In the UPF perspective, the series of presentations from such a diverse group of speakers reinforced the value of religious experiences and insights informing best practices for dealing with the region’s core concerns: they are of existential importance and can be applied to utmost benefit for the Middle East’s development.
The sense of a common task and agreed-upon perspectives grew visibly among the participants in the Middle East Leadership Conference in the course of these exchanges as the 50 participants moved far beyond the appreciation of dialogue into a dimension of collaboration and joint purpose. All in all, the conference had speakers from Turkey, Egypt, Yemen, Lebanon, Israel, Jordan, Kuwait, and Tunisia.
On the afternoon of May 7, eight people from the Middle East who lived and died for peace were honored during the Legacy of Peace event, in which a photograph of each person was displayed with a floral bouquet and a candle lit for each of them.
The persons commemorated in this ceremony included heroes of the historic fight for self-determination when parts of Arab North Africa were under European colonial control, as well as important pioneers in the political sphere who dared to sign treaties of peace and paid for this with their lives.
Among the honorees were religious leaders who had worked for the most important freedoms of relating to the creator and accepting divine truth without hating other faiths. And in an essential tribute to the women and men who risked their lives for the new future of freedom in Arab lands, Mr. Thomas Schellen, moderator of the event, commemorated the names of young people whose deaths had been defining moments in breaking the strangleholds of security apparatuses and opening the Arab Spring.
An excerpt from Rev. Moon’s autobiography, As a Peace-Loving Global Citizen, was also read at this time, reminding the participants of the infinite value of “a true life, [as] a life in which we abandon our private desires and live for the public good.”
The May 7 evening program included the address by UPF Founder, Dr. Sun Myung Moon. He felt that he had an urgent message for Turkey and the Middle East, so a lot of effort was put into finding more people to attend the event. For more than three hours, he poured out his heart and shared his vision with the people of Istanbul and the Middle East.
May 8, the final day of the conference, focused on a roadmap for the future. After the first session, the participants were divided into three groups to discuss waypoints of collaboration, communication, and education in the Middle East. After the group discussions, a representative from each group was invited to share the results.
Communication is a key process for developing the work of UPF in the Middle East, the reporters from the communication session said, detailing point-by-point the results of the groups' discussion on ways to make communication among Ambassadors for Peace more efficient and consistent.
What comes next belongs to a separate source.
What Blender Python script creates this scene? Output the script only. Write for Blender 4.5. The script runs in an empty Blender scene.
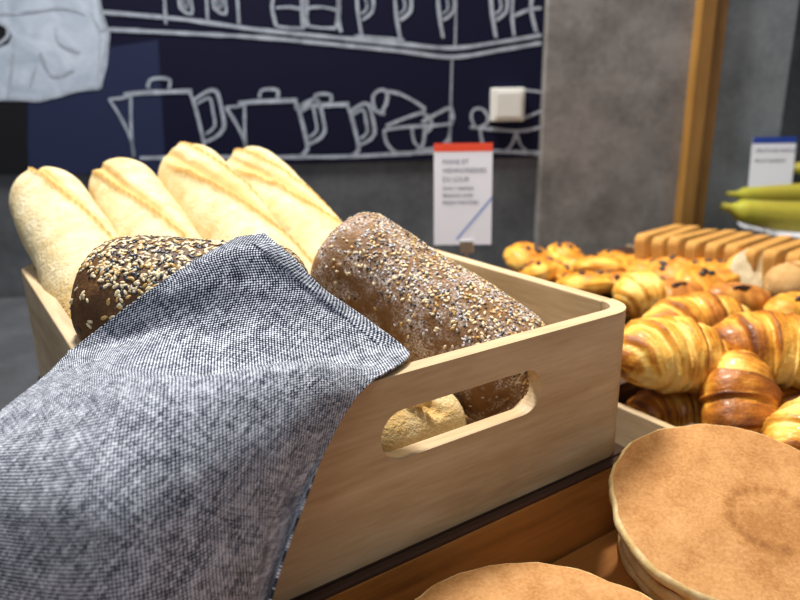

Education starts with the family, and it is important to fight against hate education and instead teach children to love and accept others. Collaboration is vital to make anything work, and one group came up with ten points of action, including a plan for raising funds locally and for the region. A common theme in all the group findings was the desire to develop the interaction of the Ambassadors for Peace and strengthen the regional activities of the UPF community.
A special gift awaited the participants in the final session, in which each one was given a copy of Rev. Moon’s autobiography, As a Peace-Loving Global Citizen, which had been brought over from London for that purpose. Everyone was invited to share their final thoughts on the conference and with that, it was concluded.